Today there are about ~30 trillion miles of personal miles being consumed, across all modes. We are thus looking at one third more travel demand being generated in cities in the next 30 years.
If we remain on the present infrastructural path then these miles will need to be delivered by additional automobiles, buses, trains and some two wheeled motor vehicles in cities. Now let’s consider how many would be needed. First, if the current ratio is preserved, over half of these miles will be automobile miles. The number of cars added to cities will be about 1 billion, even if partly shared.
The number of buses, trains and motorcycles/mopeds will also grow proportionally.
But where will they drive? On the same streets we have now? Some of these cities will grow in size, some new cities will be created but within 30 years very little infrastructure can be added to existing cities, especially old, developed ones.
And consider the burden of these additional cars. The world already has about 1.2 billion cars (1.4 billion vehicles including trucks and buses). Adding 1 billion more cars for urban use alone will weigh very heavily on societies.
According to Copenhagenize, cars add $0.9 per mile to societal costs including factors such as increases in health care, accidents, noise, climate, pollution, and decreases in productivity due to congestion. That’s $9 trillion additional societal costs in cities.
But that’s not even the worst burden. Each car is only utilized 5% of the time it’s owned. So for 95% of the time it needs to be parked or stored. Car storage requires at least 3 parking spots per car. So we have to find or build 3 billion parking spots in cities.
How much does this amount to? Each car needs the real estate equivalent of a one bedroom apartment. So if we add 2.5 billion people to cities we will not only need to find about 1 billion new housing units for people but also 1 billion housing units for their cars.
So how much will housing 1 billion cars cost? In cities? If we assume real estate costs per housing unit are $100k then the new urban cars will need the equivalent of $100 trillion of urban real estate.

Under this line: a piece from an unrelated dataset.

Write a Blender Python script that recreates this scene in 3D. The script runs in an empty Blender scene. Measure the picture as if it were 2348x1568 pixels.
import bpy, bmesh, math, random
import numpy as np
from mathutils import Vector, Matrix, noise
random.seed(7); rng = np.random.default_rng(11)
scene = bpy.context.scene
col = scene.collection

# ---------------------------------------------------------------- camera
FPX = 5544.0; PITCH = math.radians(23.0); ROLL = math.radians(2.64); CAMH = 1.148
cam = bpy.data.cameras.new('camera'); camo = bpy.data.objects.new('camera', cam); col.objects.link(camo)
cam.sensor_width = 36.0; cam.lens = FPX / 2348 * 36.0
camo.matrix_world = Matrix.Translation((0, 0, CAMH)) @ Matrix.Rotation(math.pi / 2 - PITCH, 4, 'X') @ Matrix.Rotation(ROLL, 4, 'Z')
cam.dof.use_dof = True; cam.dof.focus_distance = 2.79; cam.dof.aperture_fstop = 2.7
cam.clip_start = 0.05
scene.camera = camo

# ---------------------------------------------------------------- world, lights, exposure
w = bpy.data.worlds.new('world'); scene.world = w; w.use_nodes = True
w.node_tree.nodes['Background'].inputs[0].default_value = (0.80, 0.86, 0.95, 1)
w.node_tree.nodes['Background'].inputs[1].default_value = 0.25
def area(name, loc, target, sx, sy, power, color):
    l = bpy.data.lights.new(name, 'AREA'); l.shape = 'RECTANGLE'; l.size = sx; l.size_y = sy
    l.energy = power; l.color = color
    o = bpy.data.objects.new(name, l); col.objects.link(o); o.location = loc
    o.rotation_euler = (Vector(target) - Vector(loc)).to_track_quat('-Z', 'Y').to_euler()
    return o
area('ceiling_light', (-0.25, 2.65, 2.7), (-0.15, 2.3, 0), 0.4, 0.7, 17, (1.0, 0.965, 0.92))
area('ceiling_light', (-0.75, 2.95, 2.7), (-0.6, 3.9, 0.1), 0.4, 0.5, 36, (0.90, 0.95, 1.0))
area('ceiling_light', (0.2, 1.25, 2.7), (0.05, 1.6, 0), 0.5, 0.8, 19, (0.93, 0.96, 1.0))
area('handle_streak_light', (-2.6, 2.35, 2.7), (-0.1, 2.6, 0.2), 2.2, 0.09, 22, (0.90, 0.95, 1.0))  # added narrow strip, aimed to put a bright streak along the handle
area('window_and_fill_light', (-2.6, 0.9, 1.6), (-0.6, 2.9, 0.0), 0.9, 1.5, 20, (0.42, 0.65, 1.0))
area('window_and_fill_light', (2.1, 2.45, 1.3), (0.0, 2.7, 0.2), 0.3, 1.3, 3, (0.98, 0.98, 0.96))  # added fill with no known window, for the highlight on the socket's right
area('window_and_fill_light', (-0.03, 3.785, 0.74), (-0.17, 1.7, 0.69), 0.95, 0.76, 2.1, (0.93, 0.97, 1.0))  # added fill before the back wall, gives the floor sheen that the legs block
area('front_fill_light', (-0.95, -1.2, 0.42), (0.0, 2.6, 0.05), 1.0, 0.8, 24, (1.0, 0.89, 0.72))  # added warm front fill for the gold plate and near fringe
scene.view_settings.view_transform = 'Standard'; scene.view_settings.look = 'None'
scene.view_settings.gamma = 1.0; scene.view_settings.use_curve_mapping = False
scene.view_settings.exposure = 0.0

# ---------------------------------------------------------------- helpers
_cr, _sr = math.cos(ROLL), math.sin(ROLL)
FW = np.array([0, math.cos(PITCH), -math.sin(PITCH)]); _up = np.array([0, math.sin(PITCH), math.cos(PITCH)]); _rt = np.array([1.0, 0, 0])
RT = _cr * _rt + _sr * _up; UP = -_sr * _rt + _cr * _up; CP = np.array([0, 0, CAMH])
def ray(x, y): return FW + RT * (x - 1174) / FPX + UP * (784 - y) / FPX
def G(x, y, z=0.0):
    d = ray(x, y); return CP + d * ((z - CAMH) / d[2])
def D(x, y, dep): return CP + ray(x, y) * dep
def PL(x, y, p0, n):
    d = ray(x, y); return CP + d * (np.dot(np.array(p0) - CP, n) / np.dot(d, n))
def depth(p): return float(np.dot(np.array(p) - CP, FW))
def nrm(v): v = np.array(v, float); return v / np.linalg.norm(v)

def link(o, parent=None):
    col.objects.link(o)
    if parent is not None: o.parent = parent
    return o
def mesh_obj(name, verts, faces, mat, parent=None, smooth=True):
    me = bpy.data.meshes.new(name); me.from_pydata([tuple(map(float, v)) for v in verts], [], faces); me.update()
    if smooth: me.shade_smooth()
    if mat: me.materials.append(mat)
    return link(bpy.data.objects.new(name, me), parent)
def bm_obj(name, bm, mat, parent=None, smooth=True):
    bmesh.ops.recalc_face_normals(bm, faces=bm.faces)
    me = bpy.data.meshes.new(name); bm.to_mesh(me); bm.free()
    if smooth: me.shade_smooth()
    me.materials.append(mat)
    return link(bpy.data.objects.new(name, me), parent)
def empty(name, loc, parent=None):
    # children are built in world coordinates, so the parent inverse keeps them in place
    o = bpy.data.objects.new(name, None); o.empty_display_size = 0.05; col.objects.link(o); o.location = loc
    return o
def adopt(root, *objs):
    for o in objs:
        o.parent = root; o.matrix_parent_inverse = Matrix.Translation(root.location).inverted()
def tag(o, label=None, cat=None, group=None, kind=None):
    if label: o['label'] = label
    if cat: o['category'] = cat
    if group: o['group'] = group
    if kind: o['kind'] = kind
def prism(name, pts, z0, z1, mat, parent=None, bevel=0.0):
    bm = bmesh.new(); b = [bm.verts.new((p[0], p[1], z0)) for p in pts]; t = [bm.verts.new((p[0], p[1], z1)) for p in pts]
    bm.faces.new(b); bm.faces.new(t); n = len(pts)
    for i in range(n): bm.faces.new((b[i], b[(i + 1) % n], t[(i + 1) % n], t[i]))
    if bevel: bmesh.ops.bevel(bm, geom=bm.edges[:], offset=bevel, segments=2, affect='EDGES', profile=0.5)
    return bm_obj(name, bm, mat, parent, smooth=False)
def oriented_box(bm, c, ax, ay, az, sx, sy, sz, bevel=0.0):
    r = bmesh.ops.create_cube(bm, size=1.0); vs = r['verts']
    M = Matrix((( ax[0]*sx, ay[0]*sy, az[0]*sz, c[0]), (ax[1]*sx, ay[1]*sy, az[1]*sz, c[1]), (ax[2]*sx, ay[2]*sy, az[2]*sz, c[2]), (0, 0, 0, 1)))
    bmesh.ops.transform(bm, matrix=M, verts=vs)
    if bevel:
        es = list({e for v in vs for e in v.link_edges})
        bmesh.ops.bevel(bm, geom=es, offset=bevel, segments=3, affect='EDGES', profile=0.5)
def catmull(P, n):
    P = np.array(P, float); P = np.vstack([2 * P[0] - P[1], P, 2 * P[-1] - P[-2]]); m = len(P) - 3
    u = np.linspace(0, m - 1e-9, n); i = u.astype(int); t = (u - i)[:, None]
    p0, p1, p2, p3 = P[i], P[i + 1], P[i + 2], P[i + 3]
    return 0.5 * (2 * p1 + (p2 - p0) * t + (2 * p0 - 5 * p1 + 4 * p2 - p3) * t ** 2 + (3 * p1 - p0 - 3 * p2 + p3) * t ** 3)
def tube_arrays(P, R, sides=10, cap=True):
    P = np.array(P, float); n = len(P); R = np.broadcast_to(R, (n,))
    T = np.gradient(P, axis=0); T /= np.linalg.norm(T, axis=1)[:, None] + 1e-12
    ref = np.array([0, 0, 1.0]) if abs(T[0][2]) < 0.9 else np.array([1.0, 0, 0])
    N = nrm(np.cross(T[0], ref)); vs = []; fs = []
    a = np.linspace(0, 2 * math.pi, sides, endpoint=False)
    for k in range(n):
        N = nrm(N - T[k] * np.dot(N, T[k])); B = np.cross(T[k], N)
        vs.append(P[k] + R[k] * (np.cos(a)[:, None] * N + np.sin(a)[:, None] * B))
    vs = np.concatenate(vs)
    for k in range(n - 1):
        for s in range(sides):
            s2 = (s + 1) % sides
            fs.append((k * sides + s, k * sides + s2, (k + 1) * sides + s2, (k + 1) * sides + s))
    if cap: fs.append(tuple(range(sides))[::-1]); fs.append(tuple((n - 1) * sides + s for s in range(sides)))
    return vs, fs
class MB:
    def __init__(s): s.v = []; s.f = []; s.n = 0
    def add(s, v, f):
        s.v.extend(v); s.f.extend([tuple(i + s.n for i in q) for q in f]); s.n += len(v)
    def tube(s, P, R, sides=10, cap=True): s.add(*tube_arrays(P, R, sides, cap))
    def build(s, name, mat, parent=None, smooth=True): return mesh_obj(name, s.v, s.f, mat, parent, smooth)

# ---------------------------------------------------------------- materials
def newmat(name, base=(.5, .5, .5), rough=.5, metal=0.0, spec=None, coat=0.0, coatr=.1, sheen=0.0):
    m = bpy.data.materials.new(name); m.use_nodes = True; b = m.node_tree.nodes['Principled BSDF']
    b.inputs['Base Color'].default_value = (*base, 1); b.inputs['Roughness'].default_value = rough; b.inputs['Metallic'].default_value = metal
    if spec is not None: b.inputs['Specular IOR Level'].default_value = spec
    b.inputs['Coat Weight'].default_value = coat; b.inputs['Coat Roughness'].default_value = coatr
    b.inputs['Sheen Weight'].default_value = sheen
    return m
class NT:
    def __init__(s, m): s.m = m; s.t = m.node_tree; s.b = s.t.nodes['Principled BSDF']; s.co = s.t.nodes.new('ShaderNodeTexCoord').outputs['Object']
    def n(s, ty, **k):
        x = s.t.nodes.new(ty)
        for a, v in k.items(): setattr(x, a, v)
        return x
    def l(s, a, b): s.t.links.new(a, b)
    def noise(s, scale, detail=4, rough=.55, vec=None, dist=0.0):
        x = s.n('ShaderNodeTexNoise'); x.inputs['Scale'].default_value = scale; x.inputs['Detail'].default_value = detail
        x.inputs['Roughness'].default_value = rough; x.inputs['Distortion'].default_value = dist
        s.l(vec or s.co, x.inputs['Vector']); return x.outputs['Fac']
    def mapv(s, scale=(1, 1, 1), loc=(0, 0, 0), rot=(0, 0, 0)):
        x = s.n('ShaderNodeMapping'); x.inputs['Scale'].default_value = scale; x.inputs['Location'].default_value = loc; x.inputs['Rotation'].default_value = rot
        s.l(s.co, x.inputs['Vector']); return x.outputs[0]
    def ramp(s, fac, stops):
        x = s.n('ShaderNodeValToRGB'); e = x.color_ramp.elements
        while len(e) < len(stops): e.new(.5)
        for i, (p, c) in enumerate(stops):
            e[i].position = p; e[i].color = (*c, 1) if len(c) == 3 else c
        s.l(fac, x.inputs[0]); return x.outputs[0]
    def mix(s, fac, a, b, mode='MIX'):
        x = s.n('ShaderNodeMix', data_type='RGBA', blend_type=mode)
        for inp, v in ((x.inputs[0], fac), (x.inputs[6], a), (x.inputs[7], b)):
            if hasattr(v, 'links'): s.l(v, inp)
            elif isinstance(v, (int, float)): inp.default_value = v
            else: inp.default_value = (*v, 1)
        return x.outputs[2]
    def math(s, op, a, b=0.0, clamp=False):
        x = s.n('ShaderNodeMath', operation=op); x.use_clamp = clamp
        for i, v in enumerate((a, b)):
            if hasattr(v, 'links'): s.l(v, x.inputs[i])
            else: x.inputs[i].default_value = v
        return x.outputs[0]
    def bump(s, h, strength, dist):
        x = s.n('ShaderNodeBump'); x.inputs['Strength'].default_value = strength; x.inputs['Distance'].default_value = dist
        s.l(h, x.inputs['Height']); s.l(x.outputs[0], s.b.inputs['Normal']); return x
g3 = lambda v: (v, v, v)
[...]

So as we look at the next 30 years here’s the urban car bill: $100 trillion for car storage and $9 trillion/yr.
But this is an absurd amount. The entire world economy in 2019 is projected to be $88 trillion. It’s more an argument for avoiding opportunity costs.
Maybe it could be argued that economic growth will handle this new burden. Maybe there is a return on this automotive investment. Maybe. But what if you could get the return without the hundred trillion dollar bill?
This is an economic argument in the form of a reduction to absurdity of the present trajectory. It’s quantitative and analytical.
But it’s not enough to persuade.
Consumers are not persuaded by these arguments as they are not persuaded by environmental arguments because they are appeals to sacrifice and sacrifice is rarely persuasive.
Arguments for micromobility should not be petitions for efficiency. Yes, micromobility is sustainable. It is efficient on an environmental basis, real estate use basis, and economical basis. But that is not why people will switch.
They will switch because micromobility is more fun. Because it’s liberating and because it just feels better.
I believe you'll will be drawn to micromobility through the sheer joy of getting through a city quickly, with hearts racing, with a huge grin on your face. You’ll be drawn because it’s faster, more efficient, more effective but also more, much more, fun.
Our message to all entrepreneurs is this: we can’t measure fun easily. We can’t measure smiles as readily as we measure miles. But that is what drives change. Design for emotions not logic.